(A block of data)
::::
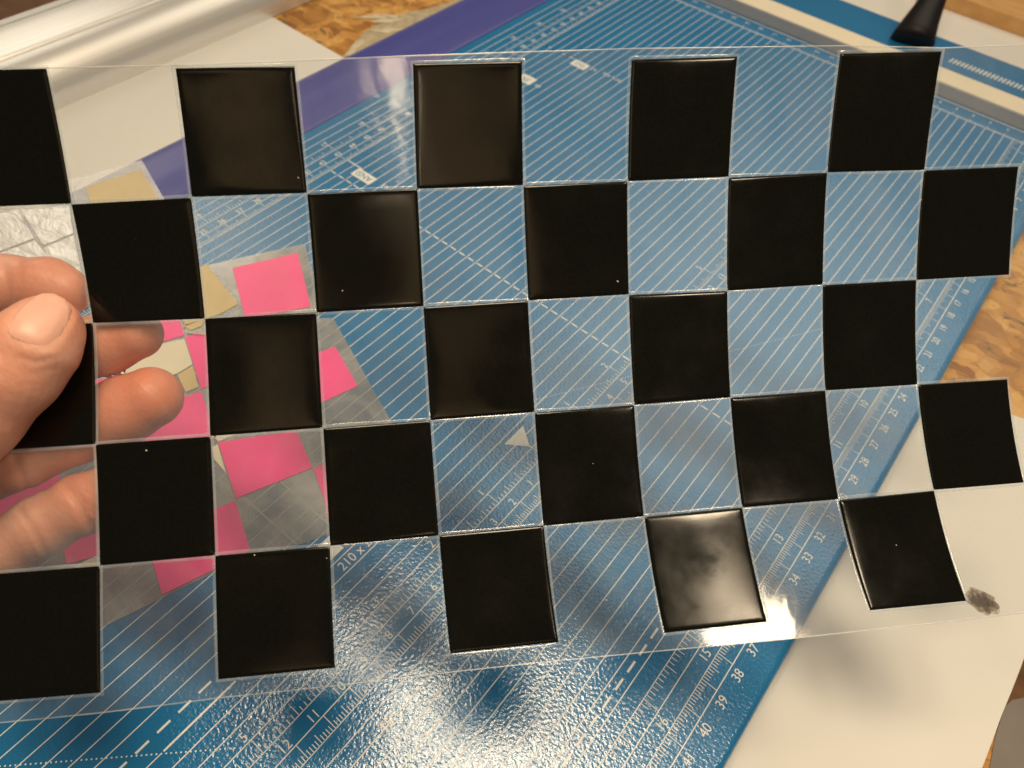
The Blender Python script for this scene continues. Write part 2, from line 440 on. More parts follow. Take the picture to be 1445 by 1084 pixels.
# edge highlights want auto smooth-like normals
for p in board.data.polygons: p.use_smooth = abs(p.normal.z) < 0.999 and abs(p.normal.x) < 0.999
ZP = 0.004
PV, PF = [], []
def quad(p0, p1, w, z=ZP):
    """a printed stroke from p0 to p1 (cm), width w"""
    p0 = np.array(p0, float); p1 = np.array(p1, float); d = p1 - p0; L = np.linalg.norm(d); n = np.array([-d[1], d[0]]) / L * w / 2
    k = len(PV)
    for q in (p0 - n, p1 - n, p1 + n, p0 + n): PV.append((q[0], q[1], z))
    PF.append((k, k + 1, k + 2, k + 3))
def polyp(pts, z=ZP):
    a = sum(pts[i][0] * pts[(i + 1) % len(pts)][1] - pts[(i + 1) % len(pts)][0] * pts[i][1] for i in range(len(pts)))
    if a < 0: pts = pts[::-1]
    k = len(PV)
    for q in pts: PV.append((q[0], q[1], z))
    PF.append(tuple(range(k, k + len(pts))))
def flush(name, mat=None):
    o = mesh_obj(name, PV, PF, mat or M['print'], trim); o['kind'] = 'stuff'
    PV.clear(); PF.clear(); return o
LW = 0.033
YT = 34.25
for k in range(-38, 19):
    if k in (-33, -35, 1, 3, 15, 17): continue
    quad((k * G, {-4: -9.3, -3: -11.9}.get(k, -36.5)), (k * G, YT), LW)
flush('printed_line')
# rulers ---------------------------------------------------------------
ZR = ZP + 0.002
def ruler(kb, side, step, lens, y0, y1, org, sgn, thick=0.03, tw=0.024):
    """ticks from base line k=kb towards side; value = sgn*(y-org)"""
    quad((kb * G, y0), (kb * G, y1), thick, ZR)
    n0 = int(math.ceil(min(sgn * (y0 - org), sgn * (y1 - org)) / step)); n1 = int(max(sgn * (y0 - org), sgn * (y1 - org)) / step)
    for n in range(n0, n1 + 1):
        y = org + sgn * n * step
        L = lens(n) * G
        quad((kb * G, y), (kb * G + side * L, y), tw, ZR)
cml = lambda n: 1.0 if n % 10 == 0 else (0.62 if n % 5 == 0 else 0.40)
inl = lambda n: 1.0 if n % 16 == 0 else (0.72 if n % 8 == 0 else (0.55 if n % 4 == 0 else 0.34))
inl2 = lambda n: 1.0 if n % 16 == 0 else (0.72 if n % 8 == 0 else (0.55 if n % 2 == 0 and n % 4 == 0 else 0.40))
ruler(17, 1, 0.1, cml, -36, YT, 36, -1)
ruler(15, 1, 2.54 / 16, inl2, -36, YT, 36, -1)
ruler(3, -1, 0.1, cml, -36, 18, 0, 1)
ruler(1, -1, 2.54 / 16, inl, -36, 18, 0, 1)
ruler(-33, -1, 0.1, cml, -36, YT, -36, 1, 0.035)
ruler(-35, -1, 2.54 / 16, inl, -36, YT, -36, 1)
flush('printed_tick')
# top ruler and its frame line
quad((-20, YT + 0.06), (10.3, YT + 0.06), 0.05, ZR)
for n in range(0, 300):
    x = 9.4 - n * 0.1
    quad((x, YT + 0.06), (x, YT + 0.06 + (0.30 if n % 10 == 0 else 0.14)), 0.03, ZR)
quad((-20, 35.55), (10.3, 35.55), 0.08, ZR)
flush('printed_tick')
# dashes, arrow, dotted angle lines --------------------------------------
def dashes(p0, p1, on, off, w):
    p0 = np.array(p0, float); p1 = np.array(p1, float); L = np.linalg.norm(p1 - p0); d = (p1 - p0) / L; s = 0
    while s < L:
        quad(p0 + d * s, p0 + d * min(L, s + on), w, ZR + 0.001); s += on + off
for y, x0, x1 in ((5.9, -17.33, 8.3), (23.1, -17.3, -15.1), (-5.97, -17.3, -4.5)):
    dashes((x0, y), (x1, y), 0.32, 0.2075, 0.06)
dashes((-4 * G, -36), (-4 * G, -9.5), 0.42, 0.26, 0.07)
dashes((7.12, -36), (7.12, 1), 0.42, 0.24, 0.07)
quad((-3 * G, -14.4), (-3 * G, -12.0), 0.06, ZR + 0.001); quad((-3 * G, -36), (-3 * G, -14.5), LW, ZR + 0.001)
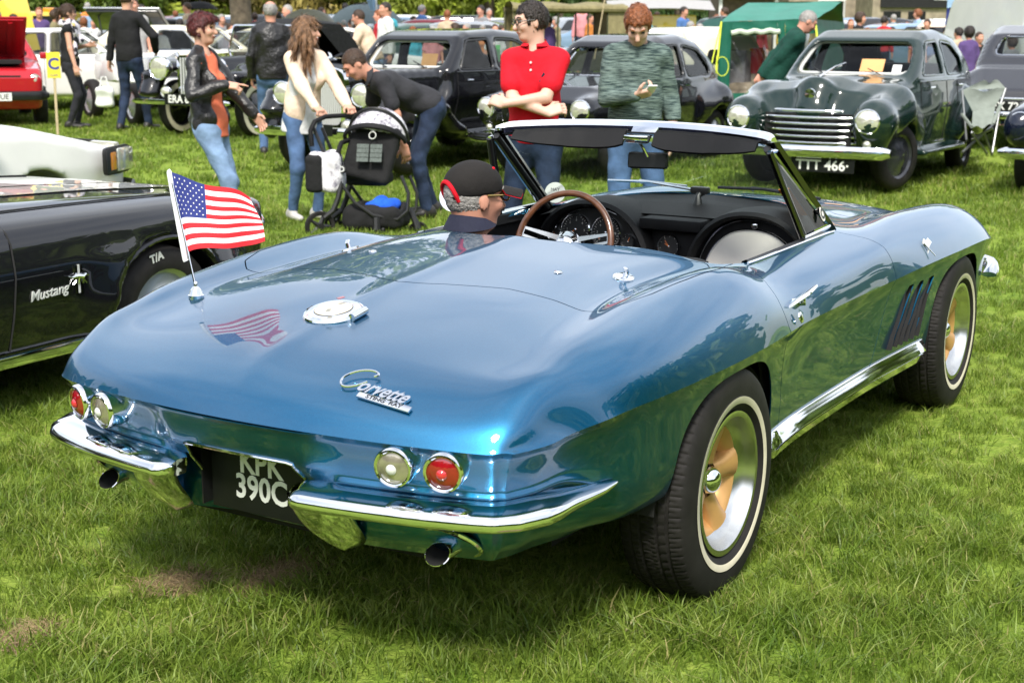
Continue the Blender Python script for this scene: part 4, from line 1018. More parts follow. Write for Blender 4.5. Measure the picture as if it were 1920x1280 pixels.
def flag_pt(u, v):
    i = min(59, max(0, u*60)); j = min(51, max(0, v*52)); i0, j0 = int(i), int(j); a, b = i-i0, j-j0
    return FLG[i0, j0]*(1-a)*(1-b)+FLG[i0+1, j0]*a*(1-b)+FLG[i0, j0+1]*(1-a)*b+FLG[i0+1, j0+1]*a*b
for k in range(13):
    g = G(); j0, j1 = 4*k, 4*k+4; i0 = 24 if k < 7 else 0; g.grid(FLG[i0:, j0:j1+1]); g.build('stripe', M_FRED if k % 2 == 0 else M_FWHITE, fl)
g = G(); g.grid(FLG[:25, :29]); g.build('canton', M_FBLUE, fl)
g = G(); nrm = Vector(-FW)*.0022
for r_ in range(9):
    for c_ in range(6 if r_ % 2 == 0 else 5):
        u0 = .4*((c_*2+1+(r_ % 2))/12); v0 = (7/13)*(r_+1)/10; P = []
        for k in range(10):
            rr = (.0135 if k % 2 == 0 else .0056); a = math.pi*k/5; P.append(Vector(flag_pt(u0+rr*math.sin(a)*.86, v0-rr*math.cos(a)*1.25))+nrm)
        c0 = Vector(flag_pt(u0, v0))+nrm; n0 = len(g.V); g.add([c0]+P, [(0, 1+k, 1+(k+1) % 10) for k in range(10)])
g.build('stars', M_FWHITE, fl, False)
g = G(); g.tube([Vector(at(px-3, py, dep0)) for px, py in [(318, 320)]+hoT+[(352, 490)]], .0075, 8); g.build('hoist_sleeve', M_FWHITE, fl)
# ---------------------------------------------------------------- implicit solids meshed by surface nets
class Sdf:
    def __init__(s, lo, hi, h):
        s.lo = np.array(lo, np.float32); s.h = h; s.n = np.maximum(((np.array(hi)-np.array(lo))/h).astype(int)+2, 4)
        s.ax = [s.lo[i]+h*np.arange(s.n[i], dtype=np.float32) for i in range(3)]; s.d = np.full(tuple(s.n), 9.0, np.float32)
    def _win(s, lo, hi, pad):
        a = np.clip(np.floor((np.array(lo)-pad-s.lo)/s.h).astype(int), 0, s.n); b = np.clip(np.ceil((np.array(hi)+pad-s.lo)/s.h).astype(int)+1, 0, s.n)
        sl = tuple(slice(int(x), int(y)) for x, y in zip(a, b))
        return sl, (s.ax[0][sl[0]][:, None, None], s.ax[1][sl[1]][None, :, None], s.ax[2][sl[2]][None, None, :])
    def _op(s, sl, v, op, k):
        d = s.d[sl]
        if d.size == 0: return
        if op == 'u':
            if k > 0:
                h = np.clip(.5+.5*(d-v)/k, 0, 1); s.d[sl] = d*(1-h)+v*h-k*h*(1-h)
            else: s.d[sl] = np.minimum(d, v)
        elif op == 's':
            if k > 0:
                h = np.clip(.5-.5*(d+v)/k, 0, 1); s.d[sl] = d*(1-h)-v*h+k*h*(1-h)
            else: s.d[sl] = np.maximum(d, -v)
    def cap(s, a, b, ra, rb=None, k=.02, op='u', sc=None, M=None):
        """tapered capsule; sc flattens it in the frame M (3x3)"""
        rb = ra if rb is None else rb; a = np.array(a, float); b = np.array(b, float); r = max(ra, rb)*(max(sc) if sc is not None else 1)
        sl, (X, Y, Z) = s._win(np.minimum(a, b)-r, np.maximum(a, b)+r, k+2*s.h+.02)
        if s.d[sl].size == 0: return s
        px, py, pz = X-a[0], Y-a[1], Z-a[2]; ba = b-a
        if sc is not None:
            Mi = np.array(M if M is not None else np.eye(3), float).T; q = [(Mi[i, 0]*px+Mi[i, 1]*py+Mi[i, 2]*pz)/sc[i] for i in range(3)]
            ba = (Mi@ba)/np.array(sc); px, py, pz = q; f = min(sc)
        else: f = 1.0
        L = float(ba@ba)+1e-9; t = np.clip((px*ba[0]+py*ba[1]+pz*ba[2])/L, 0, 1)
        v = (np.sqrt((px-ba[0]*t)**2+(py-ba[1]*t)**2+(pz-ba[2]*t)**2)-(ra+(rb-ra)*t))*f
        s._op(sl, v, op, k); return s
    def ell(s, c, r, M=None, k=.02, op='u'):
        c = np.array(c, float); R_ = max(r); sl, (X, Y, Z) = s._win(c-R_, c+R_, k+2*s.h+.02)
        if s.d[sl].size == 0: return s
        px, py, pz = X-c[0], Y-c[1], Z-c[2]; Mi = np.array(M if M is not None else np.eye(3), float).T
        q = [Mi[i, 0]*px+Mi[i, 1]*py+Mi[i, 2]*pz for i in range(3)]
        k0 = np.sqrt(sum((q[i]/r[i])**2 for i in range(3))); k1 = np.sqrt(sum((q[i]/r[i]**2)**2 for i in range(3)))+1e-6
        s._op(sl, k0*(k0-1)/k1, op, k); return s
    def box(s, c, half, rad=.02, M=None, k=.02, op='u'):
        c = np.array(c, float); R_ = float(np.linalg.norm(half)); sl, (X, Y, Z) = s._win(c-R_, c+R_, k+2*s.h+.02)
        if s.d[sl].size == 0: return s
        px, py, pz = X-c[0], Y-c[1], Z-c[2]; Mi = np.array(M if M is not None else np.eye(3), float).T
        q = [np.abs(Mi[i, 0]*px+Mi[i, 1]*py+Mi[i, 2]*pz)-(half[i]-rad) for i in range(3)]
        v = np.sqrt(sum(np.maximum(a, 0)**2 for a in q))+np.minimum(np.maximum(np.maximum(q[0], q[1]), q[2]), 0)-rad
        s._op(sl, v, op, k); return s
    def fn(s, f, op='u', k=.02):
        v = f(s.ax[0][:, None, None], s.ax[1][None, :, None], s.ax[2][None, None, :]); s._op((slice(None),)*3, np.broadcast_to(v, s.d.shape), op, k); return s
    def cut(s, p, n, k=0.0):
        """keep the side of the plane that n points away from"""
        n = np.array(n, float); n /= np.linalg.norm(n); v = (s.ax[0][:, None, None]-p[0])*n[0]+(s.ax[1][None, :, None]-p[1])*n[1]+(s.ax[2][None, None, :]-p[2])*n[2]
        s.d = np.maximum(s.d, v.astype(np.float32)); return s
    def wob(s, amp, freq, seed=1):
        g = np.random.default_rng(seed); w = np.zeros(s.d.shape, np.float32)
        for i in range(5):
            k = g.normal(size=3); k = k/np.linalg.norm(k)*freq*g.uniform(.6, 1.8); ph = g.uniform(0, 6.28)
            w += np.sin(s.ax[0][:, None, None]*k[0]+s.ax[1][None, :, None]*k[1]+s.ax[2][None, None, :]*k[2]+ph)
        s.d += (amp*.45*w).astype(np.float32); return s
    def mesh(s):
        d = s.d.copy(); d[0] = d[-1] = 9; d[:, 0] = d[:, -1] = 9; d[:, :, 0] = d[:, :, -1] = 9
        g = d < 0; c = np.zeros(tuple(s.n-1), np.int8)
        for i in (0, 1):
            for j in (0, 1):
                for k in (0, 1): c += g[i:s.n[0]-1+i, j:s.n[1]-1+j, k:s.n[2]-1+k]
        I = np.argwhere((c > 0) & (c < 8)); N = len(I); idx = np.full(tuple(s.n-1), -1, np.int64)
        if N == 0: return np.zeros((0, 3)), []
        idx[I[:, 0], I[:, 1], I[:, 2]] = np.arange(N); acc = np.zeros((N, 3)); cnt = np.zeros(N)
        C8 = [(i, j, k) for i in (0, 1) for j in (0, 1) for k in (0, 1)]; val = {q: d[I[:, 0]+q[0], I[:, 1]+q[1], I[:, 2]+q[2]] for q in C8}
        for q in C8:
            for a in range(3):
                if q[a] == 0:
                    p = list(q); p[a] = 1; p = tuple(p); va, vb = val[q], val[p]; m = (va < 0) != (vb < 0)
                    t = np.where(m, va/np.where(m, va-vb, 1), 0); e = np.array(q, float)[None].repeat(N, 0); e[:, a] += t
                    acc[m] += e[m]; cnt[m] += 1
        V = s.lo+s.h*(I+acc/cnt[:, None]); F = []
        for a in range(3):
            b, c_ = (a+1) % 3, (a+2) % 3; sh = [slice(None)]*3; sh2 = [slice(None)]*3; sh[a] = slice(0, -1); sh2[a] = slice(1, None)
            ga, gb = g[tuple(sh)], g[tuple(sh2)]; E = np.argwhere(ga != gb); ok = (E[:, b] > 0) & (E[:, c_] > 0) & (E[:, b] < s.n[b]-1) & (E[:, c_] < s.n[c_]-1); E = E[ok]
            ins = ga[E[:, 0], E[:, 1], E[:, 2]]
            def cell(db, dc):
                q = E.copy(); q[:, b] += db; q[:, c_] += dc; return idx[q[:, 0], q[:, 1], q[:, 2]]
            Q = np.stack([cell(-1, -1), cell(0, -1), cell(0, 0), cell(-1, 0)], 1); Q[~ins] = Q[~ins][:, ::-1]; F.append(Q)
        return V, np.concatenate(F)
    def build(s, name, m, parent=None, smooth_it=1):
        V, F = s.mesh()
        if smooth_it and len(F):
            for _ in range(smooth_it):
                acc = np.zeros_like(V); cnt = np.zeros(len(V))
                for a, b in ((0, 1), (1, 2), (2, 3), (3, 0)):
                    np.add.at(acc, F[:, a], V[F[:, b]]); np.add.at(acc, F[:, b], V[F[:, a]]); np.add.at(cnt, F[:, a], 1); np.add.at(cnt, F[:, b], 1)
                V = V*.5+.5*acc/np.maximum(cnt, 1)[:, None]
        me = bpy.data.meshes.new(name); F = np.asarray(F, np.int32).reshape(-1, 4)
        me.vertices.add(len(V)); me.vertices.foreach_set('co', V.astype(np.float32).ravel()); me.loops.add(F.size); me.loops.foreach_set('vertex_index', F.ravel())
        me.polygons.add(len(F)); me.polygons.foreach_set('loop_start', np.arange(0, F.size, 4, dtype=np.int32)); me.polygons.foreach_set('use_smooth', np.ones(len(F), bool))
        for mm in (m if isinstance(m, (list, tuple)) else [m]): me.materials.append(mm)
        me.update(calc_edges=True); me.validate()
        o = bpy.data.objects.new(name, me); COL.objects.link(o)
        if parent: o.parent = parent
        return o
def rotm(yaw=0, pitch=0, roll=0):
    """local frame: x forward, y left, z up; pitch > 0 bows forward, roll > 0 leans to the left"""
    return np.array((Matrix.Rotation(R(yaw), 3, 'Z') @ Matrix.Rotation(R(pitch), 3, 'Y') @ Matrix.Rotation(R(-roll), 3, 'X')))
def ik(a, t, l1, l2, hint):
    a = np.array(a, float); t = np.array(t, float); d = t-a; L = np.linalg.norm(d); u = d/(L+1e-9); L = min(L, (l1+l2)*.998); t = a+u*L
    x = (l1*l1-l2*l2+L*L)/(2*L); hgt = math.sqrt(max(l1*l1-x*x, 0)); h = np.array(hint, float); h = h-u*(h@u); h /= np.linalg.norm(h)+1e-9
    return a+u*x+h*hgt, t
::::
**Task to carry out**. Pull every line containing the word "this" out of the material.

**Solved problem**.
The Blender Python script for this scene continues. Write part 2, from line 440 on. More parts follow. Take the picture to be 1445 by 1084 pixels.
Continue the Blender Python script for this scene: part 4, from line 1018. More parts follow. Write for Blender 4.5. Measure the picture as if it were 1920x1280 pixels.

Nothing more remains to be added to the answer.